- Material for this task
.....
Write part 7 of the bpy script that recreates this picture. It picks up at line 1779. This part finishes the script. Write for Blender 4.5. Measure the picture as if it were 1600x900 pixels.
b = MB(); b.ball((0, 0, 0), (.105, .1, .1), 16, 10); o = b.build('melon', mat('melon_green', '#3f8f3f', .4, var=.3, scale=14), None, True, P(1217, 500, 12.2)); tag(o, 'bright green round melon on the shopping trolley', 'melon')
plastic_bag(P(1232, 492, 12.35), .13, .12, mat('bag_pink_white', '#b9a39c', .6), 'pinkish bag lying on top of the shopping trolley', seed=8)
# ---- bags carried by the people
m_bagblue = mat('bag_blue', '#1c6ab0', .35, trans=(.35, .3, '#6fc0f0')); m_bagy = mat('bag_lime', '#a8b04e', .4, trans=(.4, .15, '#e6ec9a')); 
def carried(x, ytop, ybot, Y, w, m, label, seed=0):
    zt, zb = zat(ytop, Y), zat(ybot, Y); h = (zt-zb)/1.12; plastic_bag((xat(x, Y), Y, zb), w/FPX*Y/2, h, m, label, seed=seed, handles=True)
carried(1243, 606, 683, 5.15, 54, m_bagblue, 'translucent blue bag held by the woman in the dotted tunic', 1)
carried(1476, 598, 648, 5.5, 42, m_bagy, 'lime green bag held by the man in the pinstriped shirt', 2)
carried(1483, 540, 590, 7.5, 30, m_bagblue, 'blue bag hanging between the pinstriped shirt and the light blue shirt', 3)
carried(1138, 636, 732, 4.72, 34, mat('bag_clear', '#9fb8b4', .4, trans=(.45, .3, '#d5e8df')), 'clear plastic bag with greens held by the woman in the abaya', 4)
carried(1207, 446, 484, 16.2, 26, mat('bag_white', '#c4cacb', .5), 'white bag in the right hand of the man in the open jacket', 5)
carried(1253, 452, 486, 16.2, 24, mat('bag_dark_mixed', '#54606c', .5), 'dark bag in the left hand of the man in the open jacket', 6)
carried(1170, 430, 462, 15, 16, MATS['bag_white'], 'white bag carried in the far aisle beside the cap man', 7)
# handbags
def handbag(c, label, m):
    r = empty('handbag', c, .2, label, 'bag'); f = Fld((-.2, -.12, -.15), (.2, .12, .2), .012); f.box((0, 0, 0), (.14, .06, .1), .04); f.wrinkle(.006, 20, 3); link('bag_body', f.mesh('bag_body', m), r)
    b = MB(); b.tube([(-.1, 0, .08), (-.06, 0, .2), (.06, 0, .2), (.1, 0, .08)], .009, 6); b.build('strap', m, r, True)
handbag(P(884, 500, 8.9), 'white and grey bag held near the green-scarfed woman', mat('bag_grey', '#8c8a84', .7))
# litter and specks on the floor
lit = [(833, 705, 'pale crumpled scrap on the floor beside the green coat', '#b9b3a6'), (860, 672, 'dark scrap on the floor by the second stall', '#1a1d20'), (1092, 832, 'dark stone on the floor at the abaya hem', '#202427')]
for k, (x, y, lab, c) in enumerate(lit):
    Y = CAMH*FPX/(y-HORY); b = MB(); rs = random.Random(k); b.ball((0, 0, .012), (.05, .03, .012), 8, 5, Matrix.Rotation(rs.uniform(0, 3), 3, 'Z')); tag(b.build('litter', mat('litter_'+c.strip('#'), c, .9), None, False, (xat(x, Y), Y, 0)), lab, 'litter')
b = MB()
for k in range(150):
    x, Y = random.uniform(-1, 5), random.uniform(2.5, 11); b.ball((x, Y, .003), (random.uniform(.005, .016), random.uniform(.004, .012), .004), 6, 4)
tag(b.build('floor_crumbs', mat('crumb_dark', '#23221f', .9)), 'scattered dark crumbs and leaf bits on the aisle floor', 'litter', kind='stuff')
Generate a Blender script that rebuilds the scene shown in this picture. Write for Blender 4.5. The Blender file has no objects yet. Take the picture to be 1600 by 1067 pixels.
.....
- Written problem
In full and verbatim, repeat the records given above.

- Reply to the task
Write part 7 of the bpy script that recreates this picture. It picks up at line 1779. This part finishes the script. Write for Blender 4.5. Measure the picture as if it were 1600x900 pixels.
b = MB(); b.ball((0, 0, 0), (.105, .1, .1), 16, 10); o = b.build('melon', mat('melon_green', '#3f8f3f', .4, var=.3, scale=14), None, True, P(1217, 500, 12.2)); tag(o, 'bright green round melon on the shopping trolley', 'melon')
plastic_bag(P(1232, 492, 12.35), .13, .12, mat('bag_pink_white', '#b9a39c', .6), 'pinkish bag lying on top of the shopping trolley', seed=8)
# ---- bags carried by the people
m_bagblue = mat('bag_blue', '#1c6ab0', .35, trans=(.35, .3, '#6fc0f0')); m_bagy = mat('bag_lime', '#a8b04e', .4, trans=(.4, .15, '#e6ec9a')); 
def carried(x, ytop, ybot, Y, w, m, label, seed=0):
    zt, zb = zat(ytop, Y), zat(ybot, Y); h = (zt-zb)/1.12; plastic_bag((xat(x, Y), Y, zb), w/FPX*Y/2, h, m, label, seed=seed, handles=True)
carried(1243, 606, 683, 5.15, 54, m_bagblue, 'translucent blue bag held by the woman in the dotted tunic', 1)
carried(1476, 598, 648, 5.5, 42, m_bagy, 'lime green bag held by the man in the pinstriped shirt', 2)
carried(1483, 540, 590, 7.5, 30, m_bagblue, 'blue bag hanging between the pinstriped shirt and the light blue shirt', 3)
carried(1138, 636, 732, 4.72, 34, mat('bag_clear', '#9fb8b4', .4, trans=(.45, .3, '#d5e8df')), 'clear plastic bag with greens held by the woman in the abaya', 4)
carried(1207, 446, 484, 16.2, 26, mat('bag_white', '#c4cacb', .5), 'white bag in the right hand of the man in the open jacket', 5)
carried(1253, 452, 486, 16.2, 24, mat('bag_dark_mixed', '#54606c', .5), 'dark bag in the left hand of the man in the open jacket', 6)
carried(1170, 430, 462, 15, 16, MATS['bag_white'], 'white bag carried in the far aisle beside the cap man', 7)
# handbags
def handbag(c, label, m):
    r = empty('handbag', c, .2, label, 'bag'); f = Fld((-.2, -.12, -.15), (.2, .12, .2), .012); f.box((0, 0, 0), (.14, .06, .1), .04); f.wrinkle(.006, 20, 3); link('bag_body', f.mesh('bag_body', m), r)
    b = MB(); b.tube([(-.1, 0, .08), (-.06, 0, .2), (.06, 0, .2), (.1, 0, .08)], .009, 6); b.build('strap', m, r, True)
handbag(P(884, 500, 8.9), 'white and grey bag held near the green-scarfed woman', mat('bag_grey', '#8c8a84', .7))
# litter and specks on the floor
lit = [(833, 705, 'pale crumpled scrap on the floor beside the green coat', '#b9b3a6'), (860, 672, 'dark scrap on the floor by the second stall', '#1a1d20'), (1092, 832, 'dark stone on the floor at the abaya hem', '#202427')]
for k, (x, y, lab, c) in enumerate(lit):
    Y = CAMH*FPX/(y-HORY); b = MB(); rs = random.Random(k); b.ball((0, 0, .012), (.05, .03, .012), 8, 5, Matrix.Rotation(rs.uniform(0, 3), 3, 'Z')); tag(b.build('litter', mat('litter_'+c.strip('#'), c, .9), None, False, (xat(x, Y), Y, 0)), lab, 'litter')
b = MB()
for k in range(150):
    x, Y = random.uniform(-1, 5), random.uniform(2.5, 11); b.ball((x, Y, .003), (random.uniform(.005, .016), random.uniform(.004, .012), .004), 6, 4)
tag(b.build('floor_crumbs', mat('crumb_dark', '#23221f', .9)), 'scattered dark crumbs and leaf bits on the aisle floor', 'litter', kind='stuff')
Generate a Blender script that rebuilds the scene shown in this picture. Write for Blender 4.5. The Blender file has no objects yet. Take the picture to be 1600 by 1067 pixels.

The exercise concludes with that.